To create a control object named ctrl that uses 10-fold cross-validation and the oneSE selection function, use the following command. Note that number = 10 is included only for clarity; since this is the default value for method = "cv", it could have been omitted.
> ctrl <- trainControl(method = "cv", number = 10, selectionFunction = "oneSE")
We'll use the result of this function shortly.
In the meantime, the next step in defining our experiment is to create a grid of parameters to optimize. The grid must include a column for each parameter in the desired model, prefixed by a period. Since we are using a C5.0 decision tree, this means we'll need columns with the names .model, .trials, and .winnow. For other models, refer to the table presented earlier in this chapter. Each row in the data frame represents a particular combination of parameter values.
Rather than creating this data frame ourselves—a difficult task if there are many possible combinations of parameter values—we can use the expand.grid() function, which creates data frames from the combinations of all values supplied. For example, suppose we would like to hold constant model = "tree" and winnow = "FALSE" while searching eight different values of trials. This can be created as:
> grid <- expand.grid(.model = "tree", .trials = c(1, 5, 10, 15, 20, 25, 30, 35), .winnow = "FALSE")
The resulting grid data frame contains 1*8*1 = 8 rows:
> grid .model .trials .winnow 1 tree 1 FALSE 2 tree 5 FALSE 3 tree 10 FALSE 4 tree 15 FALSE 5 tree 20 FALSE 6 tree 25 FALSE 7 tree 30 FALSE 8 tree 35 FALSE
Each row will be used to generate a candidate model for evaluation, built using that row's combination of model parameters.
Given this search grid and the control list created previously, we are ready to run a thoroughly customized train() experiment. As before, we'll set the random seed to ensure repeatable results. But this time, we'll pass our control object and tuning grid while adding a parameter metric = "Kappa", indicating the statistic to be used by the model evaluation function—in this case, "oneSE". The full command is as follows:
> set.seed(300) > m <- train(default ~ ., data = credit, method = "C5.0", metric = "Kappa", trControl = ctrl, tuneGrid = grid)

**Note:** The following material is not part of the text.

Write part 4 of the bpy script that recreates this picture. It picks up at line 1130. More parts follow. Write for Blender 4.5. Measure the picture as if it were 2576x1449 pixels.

This results in an object that we can view as before:
> m
Although much of the output is similar to the previously tuned model, there are a few differences of note. Because 10-fold cross-validation was used, the sample size to build each candidate model was reduced to 900 rather than the 1000 used in the bootstrap. As we requested, eight candidate models were tested. Additionally, because model and winnow were held constant, their values are no longer shown in the results; instead, they are listed as a footnote.
The best model here differs quite significantly from the prior trial. Before, the best model used trials = 20 whereas here, the best used trials = 1. This seemingly odd finding is due to the fact that we used the oneSE rule rather the best rule to select the optimal model. Even though the 35-trial model offers the best raw performance according to kappa, the 1-trial model offers nearly the same performance yet is a much simpler model. Not only are simple models more computationally efficient, simple models are preferable because they reduce the chance of overfitting the training data.